The hype and buzz in the popular press is about incumbent president Ranil Wickremesinghe, hoping and claiming that his technocratic stewardship of the bankrupt economy from mid-2022 to date would prompt a grateful nation to entrust the next five years also to a Wickremesinghe presidency, albeit this time with a popular mandate. Seems a tough ask from a real politick standpoint. Here is a president from a political party, the UNP, which couldn’t elect a single MP from any district at the last general election including Mr. Wickremesinghe from Colombo and was fortunate to get a single national list seat to enable him to re-enter parliament. His administration governs with the parliamentary support of the Rajapaksa SLPP, which lost its mandate in 2022 and whose public support is likely in the single digits.

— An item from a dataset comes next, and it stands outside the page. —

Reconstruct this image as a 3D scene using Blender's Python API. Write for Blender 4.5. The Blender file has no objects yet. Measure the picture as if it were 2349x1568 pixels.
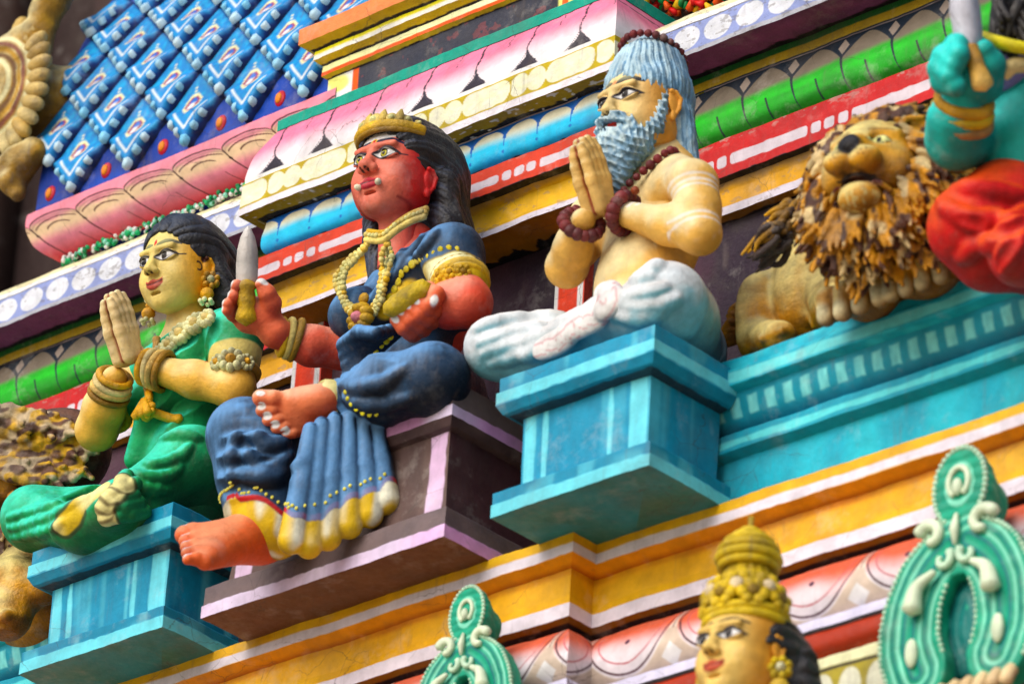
import bpy, math, random
import numpy as np
import openvdb
from mathutils import Matrix, Vector
rnd = random.Random(7)
S = bpy.context.scene
COL = S.collection

# ---------------------------------------------------------------- camera
FPX = 22000.0 / 4096.0            # focal length in picture widths
TH, PSI, RO = math.radians(27.6), math.radians(43.2), math.radians(3.55)
DIST = 18.3                        # metres to the middle of the picture on the plane y = 0
fw = np.array([-math.sin(PSI)*math.cos(TH), math.cos(PSI)*math.cos(TH), math.sin(TH)])
r0 = np.array([math.cos(PSI), math.sin(PSI), 0.0])
u0 = np.cross(r0, fw)
CR = math.cos(RO)*r0 + math.sin(RO)*u0
CU = -math.sin(RO)*r0 + math.cos(RO)*u0
CAM = -DIST*fw
cam = bpy.data.cameras.new("camera")
camo = bpy.data.objects.new("camera", cam); COL.objects.link(camo)
camo.matrix_world = Matrix([[CR[0], CU[0], -fw[0], CAM[0]], [CR[1], CU[1], -fw[1], CAM[1]],
                            [CR[2], CU[2], -fw[2], CAM[2]], [0, 0, 0, 1]])
cam.sensor_width = 36.0; cam.lens = 36.0*FPX
cam.clip_start = 0.5; cam.clip_end = 400
cam.dof.use_dof = True; cam.dof.focus_distance = 18.15; cam.dof.aperture_fstop = 2.5
S.camera = camo

# ---------------------------------------------------------------- light
S.view_settings.view_transform = 'Standard'; S.view_settings.look = 'None'
S.view_settings.gamma = 1.0; S.view_settings.exposure = EXPO = 0.16
SUN_EL, SUN_AZ = math.radians(37), math.radians(-2)       # azimuth measured from -Y (out of the wall) towards +X
sd = np.array([math.sin(SUN_AZ)*math.cos(SUN_EL), -math.cos(SUN_AZ)*math.cos(SUN_EL), math.sin(SUN_EL)])
w = bpy.data.worlds.new("World"); S.world = w; w.use_nodes = True
nt = w.node_tree; bg = nt.nodes['Background']
sky = nt.nodes.new('ShaderNodeTexSky'); sky.sky_type = 'NISHITA'; sky.sun_disc = False
sky.sun_elevation = SUN_EL; sky.sun_rotation = math.atan2(sd[0], sd[1])
sky.air_density = 1.0; sky.dust_density = 3.0; sky.ozone_density = 1.0
nt.links.new(sky.outputs[0], bg.inputs[0]); bg.inputs[1].default_value = 0.14
sun = bpy.data.lights.new("sun", 'SUN'); sun.energy = 2.3; sun.angle = math.radians(50); sun.color = (1, .96, .9)
suno = bpy.data.objects.new("sun", sun); COL.objects.link(suno)
suno.rotation_euler = Vector(sd).to_track_quat('Z', 'Y').to_euler()

# ---------------------------------------------------------------- picture -> place (pictures measured in 2349 x 1568 units)
def ray(u, v):
    k = 1.0/2349.0
    d = fw*FPX + CR*((u-1174.5)*k) + CU*(-(v-784)*k)
    return d/np.linalg.norm(d)
def _on(u, v, ax, val):
    d = ray(u, v); t = (val-CAM[ax])/d[ax]
    return CAM + d*t
def WX(u, v, x): return _on(u, v, 0, x)
def WY(u, v, y): return _on(u, v, 1, y)
def WZ(u, v, z): return _on(u, v, 2, z)
def PD(u, v, d):
    r = ray(u, v); return CAM+r*(d/(r@fw))
def dep(p): return float((np.asarray(p)-CAM)@fw)
def ZY(u, v, y): return float(WY(u, v, y)[2])

# ---------------------------------------------------------------- colour, noise
def c(h):
    if not isinstance(h, str): return np.asarray(h, float)
    h = h.lstrip('#'); a = np.array([int(h[i:i+2], 16) for i in (0, 2, 4)])/255.0
    a = np.where(a <= .04045, a/12.92, ((a+.055)/1.055)**2.4); g = a@np.array([.3, .59, .11])
    return np.clip(g+(a-g)*1.20, .003, .74)
def _h(i, j, k, s):
    n = (i*374761393 + j*668265263 + k*2147483647 + s*974634777) & 0xffffffff
    n = ((n ^ (n >> 13))*1274126177) & 0xffffffff
    return ((n ^ (n >> 16)) & 0xffff)/65535.0
def noise(x, y, z=0.0, s=0):
    x, y, z = np.broadcast_arrays(np.asarray(x, float), np.asarray(y, float), np.asarray(z, float))
    xi, yi, zi = np.floor(x).astype(np.int64), np.floor(y).astype(np.int64), np.floor(z).astype(np.int64)
    fx, fy, fz = x-xi, y-yi, z-zi
    fx, fy, fz = [t*t*(3-2*t) for t in (fx, fy, fz)]
    r = 0
    for a in (0, 1):
        for b in (0, 1):
            for q in (0, 1):
                r = r + _h(xi+a, yi+b, zi+q, s)*(fx if a else 1-fx)*(fy if b else 1-fy)*(fz if q else 1-fz)
    return r
def fbm(x, y, z=0.0, s=0, o=3):
    r = 0; a = .5; t = 0
    for i in range(o):
        r = r + a*noise(x*2**i, y*2**i, np.asarray(z)*2**i, s+i); t += a; a *= .55
    return r/t
def mix(a, b, t):
    t = np.clip(np.asarray(t, float), 0, 1)[..., None]
    return a*(1-t) + b*t
def sstep(a, b, x):
    t = np.clip((x-a)/(b-a), 0, 1); return t*t*(3-2*t)
def inside(d, e=.0015):                       # d < 0 inside, soft edge e
    return sstep(e, -e, d)

# ---------------------------------------------------------------- materials
MATS = {}
def paint(name, rough=.55, bump=.35, scale=60., var=.10, spec=.4, grime=.25, coat=0.0, streak=0.0, bleach=.20, crack=1.0):
    if name in MATS: return MATS[name]
    m = bpy.data.materials.new(name); m.use_nodes = True; MATS[name] = m
    t = m.node_tree; N, L = t.nodes, t.links
    b = N['Principled BSDF']; b.inputs['Roughness'].default_value = rough
    b.inputs['Specular IOR Level'].default_value = spec
    if coat: b.inputs['Coat Weight'].default_value = coat; b.inputs['Coat Roughness'].default_value = .25
    at = N.new('ShaderNodeAttribute'); at.attribute_name = 'Col'
    geo = N.new('ShaderNodeTexCoord')
    def nz(sc, det=4, ro=.6, src=None):
        n = N.new('ShaderNodeTexNoise'); n.inputs['Scale'].default_value = sc
        n.inputs['Detail'].default_value = det; n.inputs['Roughness'].default_value = ro
        L.new(src or geo.outputs['Object'], n.inputs['Vector']); return n
    def ramp(n, a, b_, lo=0., hi=1.):
        r = N.new('ShaderNodeMapRange'); r.inputs['From Min'].default_value = a; r.inputs['From Max'].default_value = b_
        r.inputs['To Min'].default_value = lo; r.inputs['To Max'].default_value = hi
        L.new(n.outputs[0], r.inputs['Value']); return r
    n1 = nz(14, 5); r1 = ramp(n1, .3, .7, 1-var*2.2, 1+var)
    mul = N.new('ShaderNodeMix'); mul.data_type = 'RGBA'; mul.blend_type = 'MULTIPLY'; mul.inputs[0].default_value = 1
    L.new(at.outputs['Color'], mul.inputs[6]); L.new(r1.outputs[0], mul.inputs[7])
    out = mul.outputs[2]
    # thin weathering: small brown-grey flecks where the paint has gone
    n2 = nz(95, 3, .7); n3 = nz(6, 3)
    a2 = ramp(n2, .66, .72); a3 = ramp(n3, .45, .65, 0, grime)
    mm = N.new('ShaderNodeMath'); mm.operation = 'MULTIPLY'; L.new(a2.outputs[0], mm.inputs[0]); L.new(a3.outputs[0], mm.inputs[1])
    g = N.new('ShaderNodeMix'); g.data_type = 'RGBA'; L.new(mm.outputs[0], g.inputs[0]); L.new(out, g.inputs[6])
    g.inputs[7].default_value = (.09, .07, .05, 1); out = g.outputs[2]
    # faint soot film
    n4 = nz(3.2, 6, .65); a4 = ramp(n4, .5, .78, 0, grime*.9)
    g2 = N.new('ShaderNodeMix'); g2.data_type = 'RGBA'; L.new(a4.outputs[0], g2.inputs[0]); L.new(out, g2.inputs[6])
    g2.inputs[7].default_value = (.10, .085, .07, 1); out = g2.outputs[2]
    # rain streaks running down
    mp = N.new('ShaderNodeMapping'); mp.inputs['Scale'].default_value = (1, 1, .07); L.new(geo.outputs['Object'], mp.inputs['Vector'])
    n5 = nz(42, 4, .6, mp.outputs[0]); a5 = ramp(n5, .56, .74, 0, 1); a6 = ramp(n3, .40, .62, 0, grime*.75)
    m5 = N.new('ShaderNodeMath'); m5.operation = 'MULTIPLY'; L.new(a5.outputs[0], m5.inputs[0]); L.new(a6.outputs[0], m5.inputs[1])
    g3 = N.new('ShaderNodeMix'); g3.data_type = 'RGBA'; L.new(m5.outputs[0], g3.inputs[0]); L.new(out, g3.inputs[6]); g3.inputs[7].default_value = (.13, .10, .08, 1); out = g3.outputs[2]
    # sun-bleached patches
    n6 = nz(7.5, 5, .7); a7 = ramp(n6, .56, .74, 0, bleach); g4 = N.new('ShaderNodeMix'); g4.data_type = 'RGBA'; L.new(a7.outputs[0], g4.inputs[0]); L.new(out, g4.inputs[6]); g4.inputs[7].default_value = (.62, .58, .54, 1); out = g4.outputs[2]
    vo = N.new('ShaderNodeTexVoronoi'); vo.feature = 'DISTANCE_TO_EDGE'; vo.inputs['Scale'].default_value = 6.5
    wv = N.new('ShaderNodeMixRGB'); wv.inputs[0].default_value = .06; L.new(geo.outputs['Object'], wv.inputs[1]); L.new(nz(9, 4).outputs[1], wv.inputs[2]); L.new(wv.outputs[0], vo.inputs['Vector'])
    c1 = ramp(vo, .002, .008, .75, 0); c2 = ramp(nz(3.1, 2), .50, .60, 0, min(1, grime*1.8)*crack); m7 = N.new('ShaderNodeMath'); m7.operation = 'MULTIPLY'; L.new(c1.outputs[0], m7.inputs[0]); L.new(c2.outputs[0], m7.inputs[1])
    g5 = N.new('ShaderNodeMix'); g5.data_type = 'RGBA'; L.new(m7.outputs[0], g5.inputs[0]); L.new(out, g5.inputs[6]); g5.inputs[7].default_value = (.05, .04, .035, 1); out = g5.outputs[2]
    L.new(out, b.inputs['Base Color'])
    nb = nz(scale, 6, .65); nc = nz(scale*.22, 3)
    ad = N.new('ShaderNodeMath'); ad.operation = 'MULTIPLY_ADD'; L.new(nc.outputs[0], ad.inputs[0]); ad.inputs[1].default_value = 2.0
    L.new(nb.outputs[0], ad.inputs[2])
    bp = N.new('ShaderNodeBump'); bp.inputs['Strength'].default_value = bump; bp.inputs['Distance'].default_value = .006
    L.new(ad.outputs[0], bp.inputs['Height']); L.new(bp.outputs[0], b.inputs['Normal'])
    rr = ramp(nb, .3, .7, rough-.12, rough+.15); L.new(rr.outputs[0], b.inputs['Roughness'])
    return m
M_WALL = paint('painted_render', .65, .5, 70, .10, .2, .5)
M_SMOOTH = paint('enamel_on_cement', .5, .3, 45, .10, .25, .42)
M_SKIN = paint('statue_paint', .5, .55, 60, .12, .3, .35, crack=.22)
M_CLOTH = paint('statue_cloth_paint', .55, .5, 65, .14, .25, .4, bleach=.08, crack=.3)
M_HAIR = paint('statue_hair_paint', .42, .8, 90, .18, .45, .5, bleach=.08, crack=0.0)
M_GOLD = paint('statue_gold_paint', .5, .8, 110, .25, .3, .9, crack=.3)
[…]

The game changer for Ranil Wickremesinghe is supposed to be his stewardship of the national economy from its nadir in 2022 and indeed we do now have fuel in the petrol stations, no queues, low interest rates and manageable inflation as the president pointed out in parliament recently. However, this superficial analysis belies some basic realities. The Wickremesinghe Administration’s economic policy program has been no more than a return to the status quo ante or what existed before the madness and mismanagement of the third Rajapaksa term. There has been absolutely no attempt at governance reforms. On the contrary from the human immunoglobulin scandal to the e-visa fiasco and numerous unsolicited proposals to government, mismanagement has been more the norm. There has also been a regrettable backsliding on democratic freedoms from the Online Safety Act to the administration’s choice of IGP. The administration is now locked in stalemate with the Election Commission on its citizens committees and with the Constitutional Council over the appointments to the superior courts. Hardly the kind of thing we want for the next five years. Further the economic “stabilization” has occurred after a collapse of the currency and a decimation of the life savings and purchasing power of the vast majority of the country’s populace. According to UN and other independent estimates about sixty percent of the country’s populace have seen real incomes erode, living standards drastically fall and growing malnutrition among vulnerable sections of over half the population. There is unlikely to be much gratitude for the reconfigured SLPP administration nor its single seat UNP face.
The Wickremasinghe Administration is a UNP and SLPP combine and neither of these political parties likely have much public support in the country at the moment. The Rajapaksa support for Ranil Wickremesinghe will only have currency and value if the voters have given up on the ethos of the aragalaya and desire a fourth Rajapaksa term by proxy, which is highly unlikely. But we will know for certain before the year end.